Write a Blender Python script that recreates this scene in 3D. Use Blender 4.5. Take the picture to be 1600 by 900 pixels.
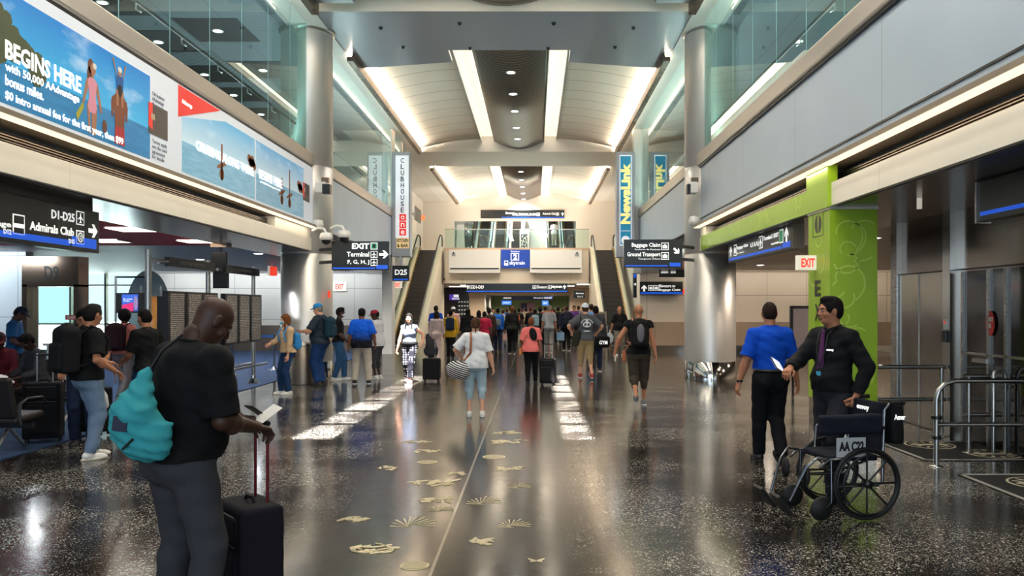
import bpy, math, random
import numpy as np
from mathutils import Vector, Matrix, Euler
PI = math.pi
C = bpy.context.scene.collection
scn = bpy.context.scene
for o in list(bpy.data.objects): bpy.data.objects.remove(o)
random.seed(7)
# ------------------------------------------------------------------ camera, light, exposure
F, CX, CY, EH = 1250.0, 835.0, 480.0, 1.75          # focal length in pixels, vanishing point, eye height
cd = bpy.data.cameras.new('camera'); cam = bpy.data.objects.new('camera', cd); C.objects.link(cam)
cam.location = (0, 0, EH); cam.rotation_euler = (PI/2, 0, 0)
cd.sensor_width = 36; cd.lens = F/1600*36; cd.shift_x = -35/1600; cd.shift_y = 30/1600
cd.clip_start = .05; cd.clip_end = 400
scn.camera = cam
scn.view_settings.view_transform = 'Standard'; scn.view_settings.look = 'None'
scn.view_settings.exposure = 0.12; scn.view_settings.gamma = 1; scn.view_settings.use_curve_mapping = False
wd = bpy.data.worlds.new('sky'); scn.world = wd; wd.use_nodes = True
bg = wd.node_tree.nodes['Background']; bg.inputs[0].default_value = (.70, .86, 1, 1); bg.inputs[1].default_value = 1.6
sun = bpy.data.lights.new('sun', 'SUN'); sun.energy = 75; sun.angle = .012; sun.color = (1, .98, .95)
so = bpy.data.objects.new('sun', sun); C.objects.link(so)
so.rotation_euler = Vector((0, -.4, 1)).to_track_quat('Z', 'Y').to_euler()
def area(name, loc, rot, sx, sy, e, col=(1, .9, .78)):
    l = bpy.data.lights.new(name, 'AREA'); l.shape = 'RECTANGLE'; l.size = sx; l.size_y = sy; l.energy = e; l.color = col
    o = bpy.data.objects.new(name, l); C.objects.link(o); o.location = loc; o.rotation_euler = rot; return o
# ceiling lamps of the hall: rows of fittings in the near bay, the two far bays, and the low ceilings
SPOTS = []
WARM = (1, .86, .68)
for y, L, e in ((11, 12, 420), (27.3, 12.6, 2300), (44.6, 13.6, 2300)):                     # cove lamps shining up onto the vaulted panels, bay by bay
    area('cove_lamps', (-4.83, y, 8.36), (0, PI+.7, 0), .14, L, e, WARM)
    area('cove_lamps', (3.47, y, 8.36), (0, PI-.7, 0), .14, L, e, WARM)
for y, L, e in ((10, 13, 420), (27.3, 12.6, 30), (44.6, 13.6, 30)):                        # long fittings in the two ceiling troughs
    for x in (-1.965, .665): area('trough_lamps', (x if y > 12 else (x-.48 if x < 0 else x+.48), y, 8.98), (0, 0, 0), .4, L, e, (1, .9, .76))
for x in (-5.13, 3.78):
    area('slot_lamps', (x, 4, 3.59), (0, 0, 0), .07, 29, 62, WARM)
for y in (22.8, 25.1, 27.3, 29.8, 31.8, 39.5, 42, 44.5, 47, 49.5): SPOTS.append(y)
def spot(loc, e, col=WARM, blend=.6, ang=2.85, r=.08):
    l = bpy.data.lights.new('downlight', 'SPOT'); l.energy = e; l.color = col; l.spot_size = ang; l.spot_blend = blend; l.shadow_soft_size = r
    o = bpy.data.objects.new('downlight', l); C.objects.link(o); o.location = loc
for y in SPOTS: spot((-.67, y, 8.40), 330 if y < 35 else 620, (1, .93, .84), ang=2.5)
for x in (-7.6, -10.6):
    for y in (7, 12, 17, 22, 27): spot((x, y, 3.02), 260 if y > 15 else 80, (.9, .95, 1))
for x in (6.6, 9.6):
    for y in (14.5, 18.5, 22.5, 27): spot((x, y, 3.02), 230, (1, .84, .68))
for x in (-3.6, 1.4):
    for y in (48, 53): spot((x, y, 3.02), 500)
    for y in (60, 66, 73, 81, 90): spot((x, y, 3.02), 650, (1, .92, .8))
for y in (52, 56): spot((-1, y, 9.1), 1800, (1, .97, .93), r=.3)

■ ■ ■

**What is expected:**
Except for the pictures, copy the material above exactly.

**Answer to the exercise:**
Write a Blender Python script that recreates this scene in 3D. Use Blender 4.5. Take the picture to be 1600 by 900 pixels.
import bpy, math, random
import numpy as np
from mathutils import Vector, Matrix, Euler
PI = math.pi
C = bpy.context.scene.collection
scn = bpy.context.scene
for o in list(bpy.data.objects): bpy.data.objects.remove(o)
random.seed(7)
# ------------------------------------------------------------------ camera, light, exposure
F, CX, CY, EH = 1250.0, 835.0, 480.0, 1.75          # focal length in pixels, vanishing point, eye height
cd = bpy.data.cameras.new('camera'); cam = bpy.data.objects.new('camera', cd); C.objects.link(cam)
cam.location = (0, 0, EH); cam.rotation_euler = (PI/2, 0, 0)
cd.sensor_width = 36; cd.lens = F/1600*36; cd.shift_x = -35/1600; cd.shift_y = 30/1600
cd.clip_start = .05; cd.clip_end = 400
scn.camera = cam
scn.view_settings.view_transform = 'Standard'; scn.view_settings.look = 'None'
scn.view_settings.exposure = 0.12; scn.view_settings.gamma = 1; scn.view_settings.use_curve_mapping = False
wd = bpy.data.worlds.new('sky'); scn.world = wd; wd.use_nodes = True
bg = wd.node_tree.nodes['Background']; bg.inputs[0].default_value = (.70, .86, 1, 1); bg.inputs[1].default_value = 1.6
sun = bpy.data.lights.new('sun', 'SUN'); sun.energy = 75; sun.angle = .012; sun.color = (1, .98, .95)
so = bpy.data.objects.new('sun', sun); C.objects.link(so)
so.rotation_euler = Vector((0, -.4, 1)).to_track_quat('Z', 'Y').to_euler()
def area(name, loc, rot, sx, sy, e, col=(1, .9, .78)):
    l = bpy.data.lights.new(name, 'AREA'); l.shape = 'RECTANGLE'; l.size = sx; l.size_y = sy; l.energy = e; l.color = col
    o = bpy.data.objects.new(name, l); C.objects.link(o); o.location = loc; o.rotation_euler = rot; return o
# ceiling lamps of the hall: rows of fittings in the near bay, the two far bays, and the low ceilings
SPOTS = []
WARM = (1, .86, .68)
for y, L, e in ((11, 12, 420), (27.3, 12.6, 2300), (44.6, 13.6, 2300)):                     # cove lamps shining up onto the vaulted panels, bay by bay
    area('cove_lamps', (-4.83, y, 8.36), (0, PI+.7, 0), .14, L, e, WARM)
    area('cove_lamps', (3.47, y, 8.36), (0, PI-.7, 0), .14, L, e, WARM)
for y, L, e in ((10, 13, 420), (27.3, 12.6, 30), (44.6, 13.6, 30)):                        # long fittings in the two ceiling troughs
    for x in (-1.965, .665): area('trough_lamps', (x if y > 12 else (x-.48 if x < 0 else x+.48), y, 8.98), (0, 0, 0), .4, L, e, (1, .9, .76))
for x in (-5.13, 3.78):
    area('slot_lamps', (x, 4, 3.59), (0, 0, 0), .07, 29, 62, WARM)
for y in (22.8, 25.1, 27.3, 29.8, 31.8, 39.5, 42, 44.5, 47, 49.5): SPOTS.append(y)
def spot(loc, e, col=WARM, blend=.6, ang=2.85, r=.08):
    l = bpy.data.lights.new('downlight', 'SPOT'); l.energy = e; l.color = col; l.spot_size = ang; l.spot_blend = blend; l.shadow_soft_size = r
    o = bpy.data.objects.new('downlight', l); C.objects.link(o); o.location = loc
for y in SPOTS: spot((-.67, y, 8.40), 330 if y < 35 else 620, (1, .93, .84), ang=2.5)
for x in (-7.6, -10.6):
    for y in (7, 12, 17, 22, 27): spot((x, y, 3.02), 260 if y > 15 else 80, (.9, .95, 1))
for x in (6.6, 9.6):
    for y in (14.5, 18.5, 22.5, 27): spot((x, y, 3.02), 230, (1, .84, .68))
for x in (-3.6, 1.4):
    for y in (48, 53): spot((x, y, 3.02), 500)
    for y in (60, 66, 73, 81, 90): spot((x, y, 3.02), 650, (1, .92, .8))
for y in (52, 56): spot((-1, y, 9.1), 1800, (1, .97, .93), r=.3)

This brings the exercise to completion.